Without the images, write out the whole listing exactly.

### Information provided ###

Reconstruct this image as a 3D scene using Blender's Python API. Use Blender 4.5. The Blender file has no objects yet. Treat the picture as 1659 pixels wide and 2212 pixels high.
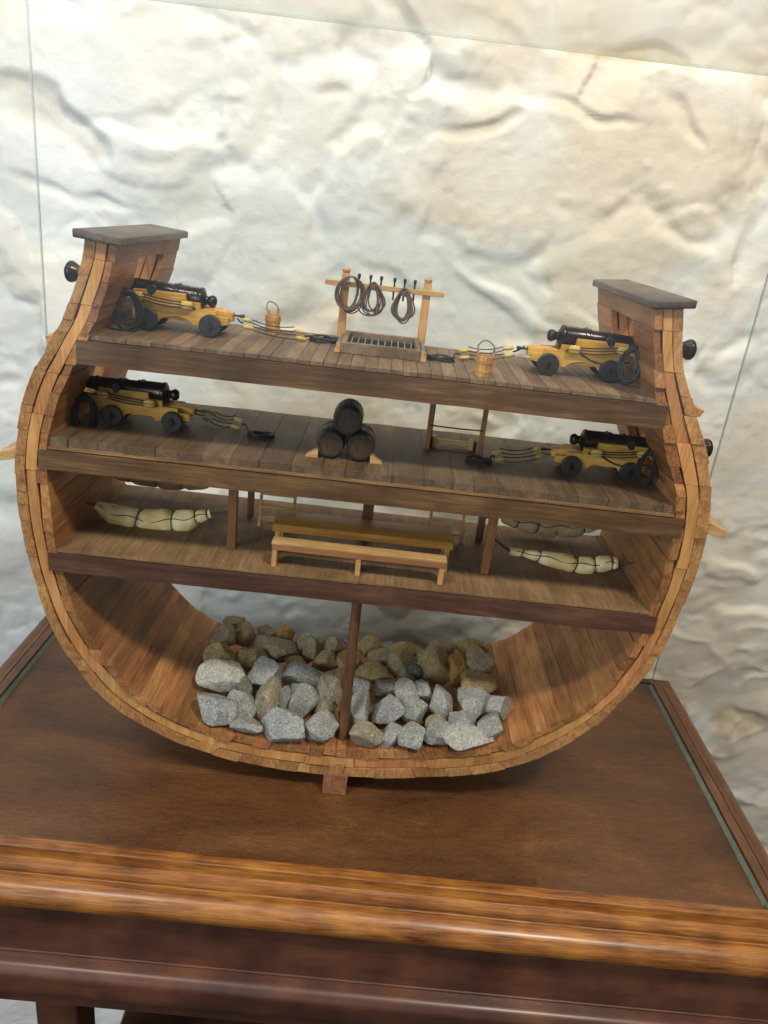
import bpy, bmesh, math, random
import numpy as np
from mathutils import Vector, Matrix, noise
random.seed(7); np.random.seed(7)
S = bpy.context.scene
COL = S.collection
# ------------------------------------------------------------------ camera
CW, CH = 1659.0, 2212.0
CP = Vector((0.02468742, -0.71268315, 0.61970281))
YAW, PITCH, ROLL, FPX = 0.0229382, 0.3808983, 0.1167825, 1628.5884
fw = Vector((math.sin(YAW)*math.cos(PITCH), math.cos(YAW)*math.cos(PITCH), -math.sin(PITCH)))
rt = Vector((math.cos(YAW), -math.sin(YAW), 0)); up = rt.cross(fw)
cr, sr = math.cos(ROLL), math.sin(ROLL)
rt, up = rt*cr + up*sr, up*cr - rt*sr
cam = bpy.data.cameras.new('camera'); co = bpy.data.objects.new('camera', cam); COL.objects.link(co)
co.matrix_world = Matrix(((rt.x, up.x, -fw.x, CP.x), (rt.y, up.y, -fw.y, CP.y), (rt.z, up.z, -fw.z, CP.z), (0, 0, 0, 1)))
cam.sensor_fit = 'HORIZONTAL'; cam.sensor_width = 36; cam.lens = FPX/CW*36
cam.clip_start = 0.01; cam.clip_end = 50
S.camera = co
# ------------------------------------------------------------------ light
w = bpy.data.worlds.new('World'); S.world = w; w.use_nodes = True
def build_world():
    t = w.node_tree; L = t.links.new; bg = t.nodes['Background']
    def nd(ty, **k):
        n = t.nodes.new(ty)
        for a_, v_ in k.items(): setattr(n, a_, v_)
        return n
    def m(op, a_, b_=None, c_=None):
        n = nd('ShaderNodeMath', operation=op)
        for i, v_ in enumerate((a_, b_, c_)):
            if v_ is None: continue
            if isinstance(v_, (int, float)): n.inputs[i].default_value = v_
            else: L(v_, n.inputs[i])
        return n.outputs[0]
    tc = nd('ShaderNodeTexCoord'); sp_ = nd('ShaderNodeSeparateXYZ'); L(tc.outputs['Generated'], sp_.inputs[0]); X, Y, Z = sp_.outputs
    # pale room: light ceiling, mid walls, brown floor
    r = nd('ShaderNodeValToRGB'); L(m('MULTIPLY_ADD', Z, 0.5, 0.5), r.inputs[0]); e = r.color_ramp.elements
    e[0].position = 0.22; e[0].color = (0.10, 0.075, 0.055, 1); e[1].position = 0.40; e[1].color = (0.24, 0.23, 0.215, 1)
    e2 = e.new(0.75); e2.color = (0.50, 0.49, 0.47, 1)
    # bright cool patch added behind the viewer, shaped for reflections in the panes
    iy = m('MAXIMUM', m('MULTIPLY', Y, -1.0), 0.02); u = m('DIVIDE', X, iy); v = m('DIVIDE', Z, iy)
    def edge(x, c_, wd): return m('MINIMUM', m('MAXIMUM', m('MULTIPLY', m('SUBTRACT', x, c_), 1.0/wd), 0.0), 1.0)
    left = m('SUBTRACT', 1.0, edge(m('MULTIPLY_ADD', v, 0.11, u), 0.045, 0.01))
    below = m('SUBTRACT', 1.0, edge(m('MULTIPLY_ADD', u, -0.33, v), -0.145, 0.01))
    mask = m('MAXIMUM', left, below)
    mask = m('MULTIPLY', mask, edge(v, -0.26, 0.10)); mask = m('MULTIPLY', mask, m('SUBTRACT', 1.0, edge(v, 0.5, 0.1)))
    mask = m('MULTIPLY', mask, m('MULTIPLY', edge(u, -0.85, 0.05), m('SUBTRACT', 1.0, edge(u, 0.9, 0.05))))
    mask = m('MULTIPLY', mask, edge(m('MULTIPLY', Y, -1.0), 0.05, 0.1))
    step = m('MULTIPLY_ADD', edge(u, -0.38, 0.01), -0.35, 1.0)
    mx = nd('ShaderNodeMix', data_type='RGBA'); L(m('MULTIPLY', mask, step), mx.inputs[0]); L(r.outputs[0], mx.inputs[6]); mx.inputs[7].default_value = (2.3, 2.6, 3.0, 1)
    L(mx.outputs[2], bg.inputs[0]); bg.inputs[1].default_value = 0.44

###

◆ Task answer ◆
Reconstruct this image as a 3D scene using Blender's Python API. Use Blender 4.5. The Blender file has no objects yet. Treat the picture as 1659 pixels wide and 2212 pixels high.
import bpy, bmesh, math, random
import numpy as np
from mathutils import Vector, Matrix, noise
random.seed(7); np.random.seed(7)
S = bpy.context.scene
COL = S.collection
# ------------------------------------------------------------------ camera
CW, CH = 1659.0, 2212.0
CP = Vector((0.02468742, -0.71268315, 0.61970281))
YAW, PITCH, ROLL, FPX = 0.0229382, 0.3808983, 0.1167825, 1628.5884
fw = Vector((math.sin(YAW)*math.cos(PITCH), math.cos(YAW)*math.cos(PITCH), -math.sin(PITCH)))
rt = Vector((math.cos(YAW), -math.sin(YAW), 0)); up = rt.cross(fw)
cr, sr = math.cos(ROLL), math.sin(ROLL)
rt, up = rt*cr + up*sr, up*cr - rt*sr
cam = bpy.data.cameras.new('camera'); co = bpy.data.objects.new('camera', cam); COL.objects.link(co)
co.matrix_world = Matrix(((rt.x, up.x, -fw.x, CP.x), (rt.y, up.y, -fw.y, CP.y), (rt.z, up.z, -fw.z, CP.z), (0, 0, 0, 1)))
cam.sensor_fit = 'HORIZONTAL'; cam.sensor_width = 36; cam.lens = FPX/CW*36
cam.clip_start = 0.01; cam.clip_end = 50
S.camera = co
# ------------------------------------------------------------------ light
w = bpy.data.worlds.new('World'); S.world = w; w.use_nodes = True
def build_world():
    t = w.node_tree; L = t.links.new; bg = t.nodes['Background']
    def nd(ty, **k):
        n = t.nodes.new(ty)
        for a_, v_ in k.items(): setattr(n, a_, v_)
        return n
    def m(op, a_, b_=None, c_=None):
        n = nd('ShaderNodeMath', operation=op)
        for i, v_ in enumerate((a_, b_, c_)):
            if v_ is None: continue
            if isinstance(v_, (int, float)): n.inputs[i].default_value = v_
            else: L(v_, n.inputs[i])
        return n.outputs[0]
    tc = nd('ShaderNodeTexCoord'); sp_ = nd('ShaderNodeSeparateXYZ'); L(tc.outputs['Generated'], sp_.inputs[0]); X, Y, Z = sp_.outputs
    # pale room: light ceiling, mid walls, brown floor
    r = nd('ShaderNodeValToRGB'); L(m('MULTIPLY_ADD', Z, 0.5, 0.5), r.inputs[0]); e = r.color_ramp.elements
    e[0].position = 0.22; e[0].color = (0.10, 0.075, 0.055, 1); e[1].position = 0.40; e[1].color = (0.24, 0.23, 0.215, 1)
    e2 = e.new(0.75); e2.color = (0.50, 0.49, 0.47, 1)
    # bright cool patch added behind the viewer, shaped for reflections in the panes
    iy = m('MAXIMUM', m('MULTIPLY', Y, -1.0), 0.02); u = m('DIVIDE', X, iy); v = m('DIVIDE', Z, iy)
    def edge(x, c_, wd): return m('MINIMUM', m('MAXIMUM', m('MULTIPLY', m('SUBTRACT', x, c_), 1.0/wd), 0.0), 1.0)
    left = m('SUBTRACT', 1.0, edge(m('MULTIPLY_ADD', v, 0.11, u), 0.045, 0.01))
    below = m('SUBTRACT', 1.0, edge(m('MULTIPLY_ADD', u, -0.33, v), -0.145, 0.01))
    mask = m('MAXIMUM', left, below)
    mask = m('MULTIPLY', mask, edge(v, -0.26, 0.10)); mask = m('MULTIPLY', mask, m('SUBTRACT', 1.0, edge(v, 0.5, 0.1)))
    mask = m('MULTIPLY', mask, m('MULTIPLY', edge(u, -0.85, 0.05), m('SUBTRACT', 1.0, edge(u, 0.9, 0.05))))
    mask = m('MULTIPLY', mask, edge(m('MULTIPLY', Y, -1.0), 0.05, 0.1))
    step = m('MULTIPLY_ADD', edge(u, -0.38, 0.01), -0.35, 1.0)
    mx = nd('ShaderNodeMix', data_type='RGBA'); L(m('MULTIPLY', mask, step), mx.inputs[0]); L(r.outputs[0], mx.inputs[6]); mx.inputs[7].default_value = (2.3, 2.6, 3.0, 1)
    L(mx.outputs[2], bg.inputs[0]); bg.inputs[1].default_value = 0.44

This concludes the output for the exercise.